La proposition de l’ANC de former un gouvernement d’unité nationale, après son revers électoral, a été fraîchement accueillie vendredi par les possibles partenaires et rejetée à ce stade par le parti EFF, élu sur un programme de redistribution des terres et quatrième force politique du pays.
Le Congrès national africain (ANC) a obtenu seulement 40% des voix, son score le plus faible aux législatives la semaine dernière, et pour la première fois de son histoire, il a besoin de l’appui d’autres groupes pour gouverner. Après des discussions marathon de l’ANC jeudi, le président Cyril Ramaphosa a déclaré vouloir s’associer à une large partie de l’opposition, de l’extrême droite à l’extrême gauche.
M. Ramaphosa a précisé que l’ANC avait mené des entretiens avec l’EFF, mais aussi le parti nationaliste zoulou Inkhata (IFP), le premier parti d’opposition l’Alliance démocratique (DA, centre libéral) ou encore l’Alliance patriotique (PA) anti-immigrés. L’EFF, qui a remporté 39 sièges de députés en soutenant la redistribution des terres et la nationalisation de secteurs économiques clés, est aux antipodes de la DA, qui a obtenu 87 sièges sur la base d’un programme libéral.
La formation d’un tel gouvernement n’est pas sans défis. Les divergences idéologiques et politiques entre les différents partis pourraient rendre la collaboration complexe.
Leader des Combattants pour la liberté économique (EFF, gauche radicale), Julius Malema a semblé rejeter l’idée. “Nous ne pouvons pas partager le pouvoir avec l’ennemi”, a-t-il twitté. “Vous ne pouvez pas dicter la marche à suivre comme si vous aviez gagné les élections. Nous ne sommes pas désespérés” et prêts à n’importe quoi, a-t-il ajouté. L’ANC ne disposera que de 159 membres à l’Assemblée nationale de 400 sièges, contre 230 dans le Parlement sortant.
L’IFP, qui compte 17 sièges, affirmait n’être pas “en principe” opposé à une coalition. Mais “le diable est dans les détails, qui deviendront plus clairs dans les jours à venir”. L’Alliance patriotique, avec ses neuf sièges, a confié à l’AFP garder “l’esprit ouvert”. La DA ne s’est pas encore publiquement exprimé.
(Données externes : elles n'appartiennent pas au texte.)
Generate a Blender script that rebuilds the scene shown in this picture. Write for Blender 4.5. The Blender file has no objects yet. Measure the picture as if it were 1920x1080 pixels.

Ce gouvernement d’union nationale n’est pas une première en Afrique du Sud. Il s’inspire du gouvernement d’union formé par Nelson Mandela après la fin de l’apartheid en 1994, qui incluait alors des partis rivaux comme l’Inkatha Freedom Party et le Parti national. Cette expérience avait permis de jeter les bases d’une transition pacifique vers une démocratie multiraciale. Cependant, il reste à voir si ce modèle pourra de nouveau fonctionner dans le contexte politique actuel, beaucoup plus fragmenté.
Le temps presse pour l’ANC et les autres partis. Le parlement nouvellement élu doit se réunir dans les deux semaines suivant la proclamation des résultats électoraux, l’une de ses premières tâches étant l’élection du président. Cette contrainte constitutionnelle met une pression supplémentaire sur les négociations en cours. Ramaphosa et son équipe devront rapidement convaincre les autres partis du bien-fondé de cette unité pour éviter une impasse politique.